ENTRIES SUPPLIED:
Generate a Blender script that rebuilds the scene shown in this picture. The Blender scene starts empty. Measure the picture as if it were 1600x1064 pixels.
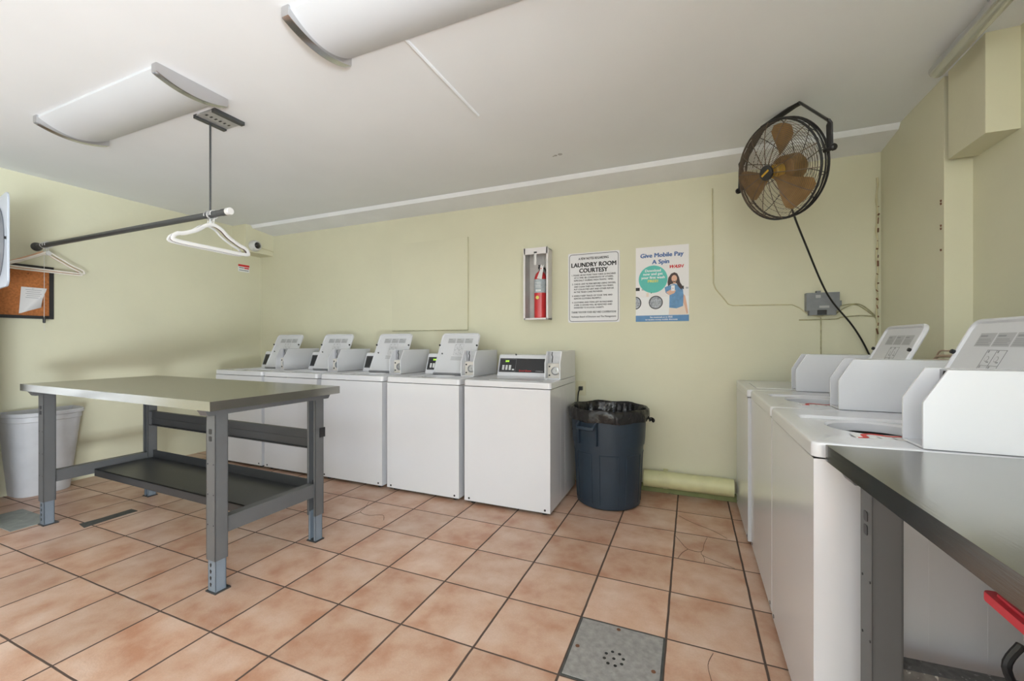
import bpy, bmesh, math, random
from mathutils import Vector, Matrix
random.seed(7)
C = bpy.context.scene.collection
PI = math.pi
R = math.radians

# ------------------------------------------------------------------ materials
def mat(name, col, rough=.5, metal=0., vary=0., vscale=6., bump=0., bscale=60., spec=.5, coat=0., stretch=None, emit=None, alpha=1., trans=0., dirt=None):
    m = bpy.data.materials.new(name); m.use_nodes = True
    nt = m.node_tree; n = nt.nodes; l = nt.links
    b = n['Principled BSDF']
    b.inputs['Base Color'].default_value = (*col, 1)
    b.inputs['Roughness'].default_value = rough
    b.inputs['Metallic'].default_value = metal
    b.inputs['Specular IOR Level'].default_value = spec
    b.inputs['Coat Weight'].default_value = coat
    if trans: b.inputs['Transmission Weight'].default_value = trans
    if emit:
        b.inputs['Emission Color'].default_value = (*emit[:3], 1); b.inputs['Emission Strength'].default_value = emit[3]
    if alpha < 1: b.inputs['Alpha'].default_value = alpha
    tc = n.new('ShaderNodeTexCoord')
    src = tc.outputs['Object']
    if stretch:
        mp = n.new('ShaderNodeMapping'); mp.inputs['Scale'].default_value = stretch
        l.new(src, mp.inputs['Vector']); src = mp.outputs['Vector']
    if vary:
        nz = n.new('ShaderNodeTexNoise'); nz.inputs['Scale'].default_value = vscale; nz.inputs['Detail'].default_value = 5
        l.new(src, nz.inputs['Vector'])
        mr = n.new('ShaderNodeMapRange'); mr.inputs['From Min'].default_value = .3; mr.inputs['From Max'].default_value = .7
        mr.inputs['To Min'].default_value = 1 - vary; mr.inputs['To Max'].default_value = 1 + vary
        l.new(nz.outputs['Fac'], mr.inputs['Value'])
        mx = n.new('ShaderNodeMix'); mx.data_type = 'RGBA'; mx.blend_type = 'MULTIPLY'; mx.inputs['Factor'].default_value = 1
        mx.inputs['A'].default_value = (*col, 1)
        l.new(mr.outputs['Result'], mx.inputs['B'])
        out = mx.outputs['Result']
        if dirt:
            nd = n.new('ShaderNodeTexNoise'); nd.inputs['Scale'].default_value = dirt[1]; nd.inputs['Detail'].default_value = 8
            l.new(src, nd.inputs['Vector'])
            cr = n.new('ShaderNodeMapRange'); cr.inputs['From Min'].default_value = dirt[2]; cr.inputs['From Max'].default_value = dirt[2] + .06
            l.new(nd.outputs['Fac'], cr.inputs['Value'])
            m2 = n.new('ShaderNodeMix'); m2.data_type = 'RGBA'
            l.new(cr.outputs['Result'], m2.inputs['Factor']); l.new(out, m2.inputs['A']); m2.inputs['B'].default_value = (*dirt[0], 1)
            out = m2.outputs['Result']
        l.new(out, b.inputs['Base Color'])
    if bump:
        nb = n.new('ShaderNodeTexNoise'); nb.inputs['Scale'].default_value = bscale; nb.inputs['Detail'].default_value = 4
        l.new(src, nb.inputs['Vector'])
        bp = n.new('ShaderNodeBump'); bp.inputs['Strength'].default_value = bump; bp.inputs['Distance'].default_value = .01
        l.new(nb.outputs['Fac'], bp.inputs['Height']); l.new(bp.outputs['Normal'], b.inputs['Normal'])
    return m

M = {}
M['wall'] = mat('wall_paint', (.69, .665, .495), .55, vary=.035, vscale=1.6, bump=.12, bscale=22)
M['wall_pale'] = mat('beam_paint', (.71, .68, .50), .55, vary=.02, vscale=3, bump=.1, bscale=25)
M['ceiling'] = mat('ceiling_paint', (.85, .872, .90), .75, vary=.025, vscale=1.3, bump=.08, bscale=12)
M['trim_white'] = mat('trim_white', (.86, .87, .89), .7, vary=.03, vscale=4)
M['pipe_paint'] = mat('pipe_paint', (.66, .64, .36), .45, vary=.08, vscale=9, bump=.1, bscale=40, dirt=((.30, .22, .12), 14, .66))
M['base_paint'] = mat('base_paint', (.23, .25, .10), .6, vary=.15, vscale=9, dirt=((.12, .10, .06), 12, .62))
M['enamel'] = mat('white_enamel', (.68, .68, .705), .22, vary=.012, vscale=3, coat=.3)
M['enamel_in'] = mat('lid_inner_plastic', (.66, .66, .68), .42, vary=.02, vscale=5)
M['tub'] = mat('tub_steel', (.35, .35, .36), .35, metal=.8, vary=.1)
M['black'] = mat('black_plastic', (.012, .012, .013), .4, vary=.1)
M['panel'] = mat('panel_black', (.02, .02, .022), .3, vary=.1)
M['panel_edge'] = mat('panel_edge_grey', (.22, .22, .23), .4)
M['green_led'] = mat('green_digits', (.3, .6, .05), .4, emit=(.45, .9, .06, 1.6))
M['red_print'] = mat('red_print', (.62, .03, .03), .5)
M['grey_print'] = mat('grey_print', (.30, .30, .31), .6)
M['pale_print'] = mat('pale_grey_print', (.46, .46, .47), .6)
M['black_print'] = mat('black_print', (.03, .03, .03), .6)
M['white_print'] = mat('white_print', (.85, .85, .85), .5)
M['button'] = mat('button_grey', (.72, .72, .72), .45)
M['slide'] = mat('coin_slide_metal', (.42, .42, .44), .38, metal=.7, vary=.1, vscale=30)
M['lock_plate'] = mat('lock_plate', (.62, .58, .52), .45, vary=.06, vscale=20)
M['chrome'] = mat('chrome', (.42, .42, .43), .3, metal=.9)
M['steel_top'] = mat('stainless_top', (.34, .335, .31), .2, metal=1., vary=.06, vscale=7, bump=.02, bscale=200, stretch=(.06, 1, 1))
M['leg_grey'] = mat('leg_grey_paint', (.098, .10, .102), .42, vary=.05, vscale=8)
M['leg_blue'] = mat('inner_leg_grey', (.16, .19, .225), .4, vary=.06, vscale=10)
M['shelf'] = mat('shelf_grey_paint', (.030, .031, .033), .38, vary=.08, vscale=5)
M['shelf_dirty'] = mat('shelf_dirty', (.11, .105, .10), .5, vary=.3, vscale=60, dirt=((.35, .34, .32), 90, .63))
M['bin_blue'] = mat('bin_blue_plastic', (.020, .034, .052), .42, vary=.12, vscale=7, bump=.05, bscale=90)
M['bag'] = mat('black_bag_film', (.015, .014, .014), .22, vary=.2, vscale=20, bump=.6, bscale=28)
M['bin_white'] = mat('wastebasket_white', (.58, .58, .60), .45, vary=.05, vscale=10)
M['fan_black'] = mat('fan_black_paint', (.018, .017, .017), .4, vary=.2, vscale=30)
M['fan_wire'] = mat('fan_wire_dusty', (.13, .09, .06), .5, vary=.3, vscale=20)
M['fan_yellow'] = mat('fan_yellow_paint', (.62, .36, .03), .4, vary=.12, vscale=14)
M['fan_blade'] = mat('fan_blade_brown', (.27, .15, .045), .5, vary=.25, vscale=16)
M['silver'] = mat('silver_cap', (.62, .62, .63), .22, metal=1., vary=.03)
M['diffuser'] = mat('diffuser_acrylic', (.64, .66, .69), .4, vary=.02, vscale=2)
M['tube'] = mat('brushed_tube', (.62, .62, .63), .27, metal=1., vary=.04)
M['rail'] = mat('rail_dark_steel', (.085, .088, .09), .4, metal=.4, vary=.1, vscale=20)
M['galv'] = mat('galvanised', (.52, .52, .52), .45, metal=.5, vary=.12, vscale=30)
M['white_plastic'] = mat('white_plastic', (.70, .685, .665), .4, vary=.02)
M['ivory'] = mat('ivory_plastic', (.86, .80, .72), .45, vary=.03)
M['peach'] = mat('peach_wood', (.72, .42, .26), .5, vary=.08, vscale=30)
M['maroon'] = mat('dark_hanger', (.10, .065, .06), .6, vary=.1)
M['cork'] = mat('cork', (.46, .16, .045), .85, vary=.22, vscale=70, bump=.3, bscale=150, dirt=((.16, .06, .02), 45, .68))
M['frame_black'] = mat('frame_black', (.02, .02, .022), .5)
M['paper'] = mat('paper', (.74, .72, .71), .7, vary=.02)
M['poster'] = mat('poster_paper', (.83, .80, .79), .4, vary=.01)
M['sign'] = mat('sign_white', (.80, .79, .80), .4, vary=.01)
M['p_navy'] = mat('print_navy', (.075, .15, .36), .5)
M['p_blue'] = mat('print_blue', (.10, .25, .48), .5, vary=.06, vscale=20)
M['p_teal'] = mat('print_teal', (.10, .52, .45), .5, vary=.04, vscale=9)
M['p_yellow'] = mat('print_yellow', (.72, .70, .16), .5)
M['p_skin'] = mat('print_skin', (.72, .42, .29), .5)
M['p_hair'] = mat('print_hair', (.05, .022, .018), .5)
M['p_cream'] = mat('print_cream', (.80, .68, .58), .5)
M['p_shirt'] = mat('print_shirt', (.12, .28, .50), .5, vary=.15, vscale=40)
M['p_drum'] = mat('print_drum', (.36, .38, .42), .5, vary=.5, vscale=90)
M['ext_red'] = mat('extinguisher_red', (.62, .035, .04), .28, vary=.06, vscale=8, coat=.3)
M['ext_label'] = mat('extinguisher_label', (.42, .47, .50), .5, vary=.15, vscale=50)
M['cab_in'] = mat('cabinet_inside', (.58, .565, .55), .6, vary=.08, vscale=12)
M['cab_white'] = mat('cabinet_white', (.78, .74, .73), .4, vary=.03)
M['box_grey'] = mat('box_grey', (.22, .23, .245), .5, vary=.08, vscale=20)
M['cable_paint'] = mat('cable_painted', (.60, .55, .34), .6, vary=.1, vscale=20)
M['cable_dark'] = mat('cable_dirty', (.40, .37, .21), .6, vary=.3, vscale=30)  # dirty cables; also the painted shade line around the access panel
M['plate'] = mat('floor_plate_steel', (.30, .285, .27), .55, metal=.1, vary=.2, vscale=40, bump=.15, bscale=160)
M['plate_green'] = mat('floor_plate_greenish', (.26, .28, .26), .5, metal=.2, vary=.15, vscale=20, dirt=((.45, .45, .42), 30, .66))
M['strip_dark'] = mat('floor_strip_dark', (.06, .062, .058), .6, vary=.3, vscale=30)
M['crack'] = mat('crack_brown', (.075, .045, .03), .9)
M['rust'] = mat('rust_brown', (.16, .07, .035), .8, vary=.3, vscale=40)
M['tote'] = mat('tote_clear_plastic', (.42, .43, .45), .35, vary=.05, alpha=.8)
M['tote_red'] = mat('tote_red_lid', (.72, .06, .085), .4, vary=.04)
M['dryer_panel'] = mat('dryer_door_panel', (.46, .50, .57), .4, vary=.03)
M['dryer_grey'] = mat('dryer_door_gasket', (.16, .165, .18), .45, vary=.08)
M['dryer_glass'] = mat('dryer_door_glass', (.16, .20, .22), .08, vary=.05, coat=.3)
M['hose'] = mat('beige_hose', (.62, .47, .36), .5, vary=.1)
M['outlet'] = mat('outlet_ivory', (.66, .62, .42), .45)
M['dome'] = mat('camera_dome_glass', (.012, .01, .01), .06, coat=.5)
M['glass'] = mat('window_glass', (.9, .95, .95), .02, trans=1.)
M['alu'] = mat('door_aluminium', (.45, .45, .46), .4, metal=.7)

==

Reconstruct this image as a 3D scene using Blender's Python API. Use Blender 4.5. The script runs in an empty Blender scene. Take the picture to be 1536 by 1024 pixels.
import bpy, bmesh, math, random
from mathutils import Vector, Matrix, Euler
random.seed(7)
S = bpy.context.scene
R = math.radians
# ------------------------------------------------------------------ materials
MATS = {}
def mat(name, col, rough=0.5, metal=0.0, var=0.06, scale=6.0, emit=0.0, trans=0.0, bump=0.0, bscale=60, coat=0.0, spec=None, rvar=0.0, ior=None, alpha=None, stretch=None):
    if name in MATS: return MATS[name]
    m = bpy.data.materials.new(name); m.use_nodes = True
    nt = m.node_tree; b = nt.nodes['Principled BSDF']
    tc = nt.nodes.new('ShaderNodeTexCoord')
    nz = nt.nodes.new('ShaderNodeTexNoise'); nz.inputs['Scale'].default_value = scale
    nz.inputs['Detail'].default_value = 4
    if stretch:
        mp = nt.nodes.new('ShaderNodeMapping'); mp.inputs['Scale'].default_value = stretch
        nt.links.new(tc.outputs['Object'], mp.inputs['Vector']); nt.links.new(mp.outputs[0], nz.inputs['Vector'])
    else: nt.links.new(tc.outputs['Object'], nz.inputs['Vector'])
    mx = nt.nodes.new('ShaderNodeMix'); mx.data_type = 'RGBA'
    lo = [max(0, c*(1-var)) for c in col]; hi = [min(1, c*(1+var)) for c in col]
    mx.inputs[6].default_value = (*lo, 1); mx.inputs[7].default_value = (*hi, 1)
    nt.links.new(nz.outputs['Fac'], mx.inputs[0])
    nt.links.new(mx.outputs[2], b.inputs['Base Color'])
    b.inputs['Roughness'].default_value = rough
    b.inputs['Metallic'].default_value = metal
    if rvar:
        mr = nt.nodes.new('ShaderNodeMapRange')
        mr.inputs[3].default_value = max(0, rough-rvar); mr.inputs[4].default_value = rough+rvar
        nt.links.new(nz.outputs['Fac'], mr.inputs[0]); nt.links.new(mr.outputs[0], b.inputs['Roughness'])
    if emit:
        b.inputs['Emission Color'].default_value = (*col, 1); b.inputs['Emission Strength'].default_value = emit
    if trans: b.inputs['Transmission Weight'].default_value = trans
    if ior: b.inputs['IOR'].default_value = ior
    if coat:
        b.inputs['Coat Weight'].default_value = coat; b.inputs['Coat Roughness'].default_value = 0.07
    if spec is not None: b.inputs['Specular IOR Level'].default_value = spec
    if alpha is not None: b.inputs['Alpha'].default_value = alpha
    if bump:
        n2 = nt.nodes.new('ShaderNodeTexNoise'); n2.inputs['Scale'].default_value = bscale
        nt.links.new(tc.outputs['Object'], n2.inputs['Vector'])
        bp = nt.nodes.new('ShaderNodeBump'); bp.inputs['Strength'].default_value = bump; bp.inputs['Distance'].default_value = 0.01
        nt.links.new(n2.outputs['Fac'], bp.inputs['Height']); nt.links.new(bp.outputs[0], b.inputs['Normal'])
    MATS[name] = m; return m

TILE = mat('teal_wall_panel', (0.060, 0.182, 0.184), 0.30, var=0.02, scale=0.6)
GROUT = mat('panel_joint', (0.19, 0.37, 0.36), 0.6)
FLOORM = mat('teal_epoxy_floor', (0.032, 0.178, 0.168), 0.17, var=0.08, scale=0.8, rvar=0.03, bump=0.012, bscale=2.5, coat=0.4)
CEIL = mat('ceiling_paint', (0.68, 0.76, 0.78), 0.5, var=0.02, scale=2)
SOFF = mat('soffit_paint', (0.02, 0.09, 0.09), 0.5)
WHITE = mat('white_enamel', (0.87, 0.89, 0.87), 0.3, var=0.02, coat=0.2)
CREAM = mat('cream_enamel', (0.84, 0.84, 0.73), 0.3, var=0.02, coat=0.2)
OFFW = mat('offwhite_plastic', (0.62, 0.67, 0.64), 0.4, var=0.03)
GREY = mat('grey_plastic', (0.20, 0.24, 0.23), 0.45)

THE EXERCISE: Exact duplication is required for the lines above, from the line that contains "(.098, .10, .102), .42, vary=.05, vscale=8)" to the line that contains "(.16, .19, .225), .4, vary=.06, vscale=10)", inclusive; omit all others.

ANSWER TO THE PROBLEM:
M['leg_grey'] = mat('leg_grey_paint', (.098, .10, .102), .42, vary=.05, vscale=8)
M['leg_blue'] = mat('inner_leg_grey', (.16, .19, .225), .4, vary=.06, vscale=10)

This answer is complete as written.